Looking for cohesion and working with portfolios in mind can aid style and visual development. In this video i discuss images I made in Japan in Autumn of 2023.
And here is the gallery of the portfolio that I created in Autumn of 2023. I think there is a very strong set of cohesive images in the first nine images. But maybe due to being keen to show you what else I experienced, I have diluted the set with further images that maybe don’t gel as well.
Since these images were created, I have returned to Hokkaido this past Autumn. I often find that the very first trip to a new location is more or less the starting point for some kind of evolution: the more you go back, the more focussed the work may become.
Transcript
I think that individual images are fine, but they are much more interesting to me when they belong as part of a set.

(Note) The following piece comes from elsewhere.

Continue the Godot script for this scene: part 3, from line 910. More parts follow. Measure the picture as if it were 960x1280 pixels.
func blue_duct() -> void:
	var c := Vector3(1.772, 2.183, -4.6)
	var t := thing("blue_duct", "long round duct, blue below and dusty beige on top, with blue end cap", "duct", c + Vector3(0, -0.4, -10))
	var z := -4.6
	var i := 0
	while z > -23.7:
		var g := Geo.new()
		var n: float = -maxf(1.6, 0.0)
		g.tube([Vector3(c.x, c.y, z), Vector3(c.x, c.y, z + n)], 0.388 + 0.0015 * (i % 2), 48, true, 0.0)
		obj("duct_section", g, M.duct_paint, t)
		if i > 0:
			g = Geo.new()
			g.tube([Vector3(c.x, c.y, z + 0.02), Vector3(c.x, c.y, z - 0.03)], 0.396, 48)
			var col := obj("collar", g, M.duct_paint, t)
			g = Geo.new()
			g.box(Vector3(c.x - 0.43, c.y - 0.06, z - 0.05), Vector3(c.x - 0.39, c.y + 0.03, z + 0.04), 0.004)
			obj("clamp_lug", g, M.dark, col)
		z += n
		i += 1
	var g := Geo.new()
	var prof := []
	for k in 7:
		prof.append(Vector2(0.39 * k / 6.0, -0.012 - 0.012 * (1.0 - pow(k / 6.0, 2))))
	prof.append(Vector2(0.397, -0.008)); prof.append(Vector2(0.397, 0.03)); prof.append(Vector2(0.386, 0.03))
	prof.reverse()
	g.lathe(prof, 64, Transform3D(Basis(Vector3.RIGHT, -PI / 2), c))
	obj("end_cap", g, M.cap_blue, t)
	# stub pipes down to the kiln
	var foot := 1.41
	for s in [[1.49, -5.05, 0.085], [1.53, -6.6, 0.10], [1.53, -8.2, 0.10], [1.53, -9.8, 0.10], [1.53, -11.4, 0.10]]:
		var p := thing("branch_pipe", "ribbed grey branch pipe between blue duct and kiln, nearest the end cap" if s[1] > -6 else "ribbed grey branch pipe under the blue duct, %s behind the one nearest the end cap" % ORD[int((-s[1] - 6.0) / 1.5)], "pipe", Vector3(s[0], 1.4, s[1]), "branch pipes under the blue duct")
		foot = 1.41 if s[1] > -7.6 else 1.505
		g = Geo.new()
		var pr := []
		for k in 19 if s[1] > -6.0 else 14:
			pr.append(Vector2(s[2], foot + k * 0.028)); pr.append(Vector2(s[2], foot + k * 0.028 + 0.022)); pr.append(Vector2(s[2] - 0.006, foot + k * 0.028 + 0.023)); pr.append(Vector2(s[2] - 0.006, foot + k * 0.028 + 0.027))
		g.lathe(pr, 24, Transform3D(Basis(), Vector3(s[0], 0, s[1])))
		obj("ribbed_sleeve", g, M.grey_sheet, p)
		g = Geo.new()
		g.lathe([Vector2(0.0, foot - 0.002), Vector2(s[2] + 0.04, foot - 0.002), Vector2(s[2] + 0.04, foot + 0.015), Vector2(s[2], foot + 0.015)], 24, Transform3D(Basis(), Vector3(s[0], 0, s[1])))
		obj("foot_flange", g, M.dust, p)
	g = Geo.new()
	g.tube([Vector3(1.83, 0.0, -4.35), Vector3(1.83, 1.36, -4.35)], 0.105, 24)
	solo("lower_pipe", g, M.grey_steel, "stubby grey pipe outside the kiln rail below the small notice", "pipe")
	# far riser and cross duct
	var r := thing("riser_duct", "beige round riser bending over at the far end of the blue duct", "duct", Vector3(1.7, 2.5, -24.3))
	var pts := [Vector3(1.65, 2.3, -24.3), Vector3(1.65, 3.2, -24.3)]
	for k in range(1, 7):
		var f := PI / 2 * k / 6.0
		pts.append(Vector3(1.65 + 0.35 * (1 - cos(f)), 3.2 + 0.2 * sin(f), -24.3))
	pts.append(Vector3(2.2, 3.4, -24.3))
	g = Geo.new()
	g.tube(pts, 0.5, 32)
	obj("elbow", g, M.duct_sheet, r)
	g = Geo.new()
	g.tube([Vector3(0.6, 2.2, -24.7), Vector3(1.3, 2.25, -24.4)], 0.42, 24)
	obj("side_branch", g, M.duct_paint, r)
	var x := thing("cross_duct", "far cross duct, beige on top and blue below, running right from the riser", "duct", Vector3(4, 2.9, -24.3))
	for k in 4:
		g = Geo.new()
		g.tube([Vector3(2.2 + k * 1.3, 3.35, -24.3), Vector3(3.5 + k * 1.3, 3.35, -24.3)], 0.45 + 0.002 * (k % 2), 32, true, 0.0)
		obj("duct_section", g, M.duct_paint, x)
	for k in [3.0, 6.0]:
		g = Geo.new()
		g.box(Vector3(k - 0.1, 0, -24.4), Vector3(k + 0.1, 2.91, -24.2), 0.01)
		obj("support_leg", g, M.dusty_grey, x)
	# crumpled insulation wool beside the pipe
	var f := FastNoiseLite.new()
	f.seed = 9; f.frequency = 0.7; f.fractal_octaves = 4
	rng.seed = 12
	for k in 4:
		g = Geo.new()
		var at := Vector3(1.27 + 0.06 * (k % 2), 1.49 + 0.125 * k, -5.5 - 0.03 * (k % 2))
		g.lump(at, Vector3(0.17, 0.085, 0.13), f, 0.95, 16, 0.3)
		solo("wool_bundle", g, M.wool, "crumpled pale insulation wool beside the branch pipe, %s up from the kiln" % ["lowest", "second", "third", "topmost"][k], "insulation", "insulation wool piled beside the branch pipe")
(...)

Particularly if the set of images have high cohesion. For if the images are highly related, be it aesthetically or perhaps thematically, then I think the resulting portfolio can be more powerful than some of its parts.
But creating sets of images is not easy for most photographers, and I think that very few photographers ever sit down to arrange their work into groups of related work. This, I feel, is a great mistake, as we all can learn something about our photography in the process, in addition to learning about the actual work itself.
When collating or grouping images together, I often find relationships where I had not noticed them during capture. For instance, whilst in Hokkaido during autumn of 2023, I had not envisioned a dark set of images while shooting. It was only during the editing and selecting of the work that I saw many of the images had a dark element to their compositions. It took me around three days before I realised that there was a dark theme to the work. But once I'd figured that out, I was on my way towards the final selection you see here.
But there are potential problems in creating groups of images or looking to get such tight cohesion in one's work. And that is when you try to make images fit together that simply aren't meant to be together.
I often think that images tell you what they want to be, and you just have to listen to them. They tell you what they are.
It can be a little restrictive if you try to force all of the work you've created to look too similar. I sometimes worry that I will kill the essence of what each image is if I force them to comply too much, to make them belong too much as a set.
As a response and solution to this, I tend to sit on the images for days because I have learned that I am not always in tune with the spirit of an image immediately.
If I've made a bad choice, it tends to become obvious over a few days or perhaps a few weeks. Good ideas tend to be silent and do not jar, but bad ideas tend to get harder to live with over time.
Then there are those sets of images that just do not belong to your thematic set.
This recent Hokkaido trip showed me that there were a clear set of dark images, but also a few other sets of images that did not seem to belong together.
One set was off farmland in the centre of Hokkaido, and I felt it required a different approach. Another set was based around a set of dead trees. I did not see a way to make these three sets of images coexist as one larger set.
It seemed they belonged apart.
But I do like working with collections of images. I've discovered so many things. For instance, I really enjoy working with very small sets. Maybe three images at most. It allows for more clarity. It helps me rationalise the edits and approach.
By keeping the subgroups at three images, the intention behind each edit becomes much clearer, and much simpler to execute. And I don't find myself straying off into the long grass too much.
But I cannot deny it. I came home with far too many images, and most did not work as one large set.
It all became much easier to understand and tackle, once I realised that there were subplots within the main plot of my Hokkaido story.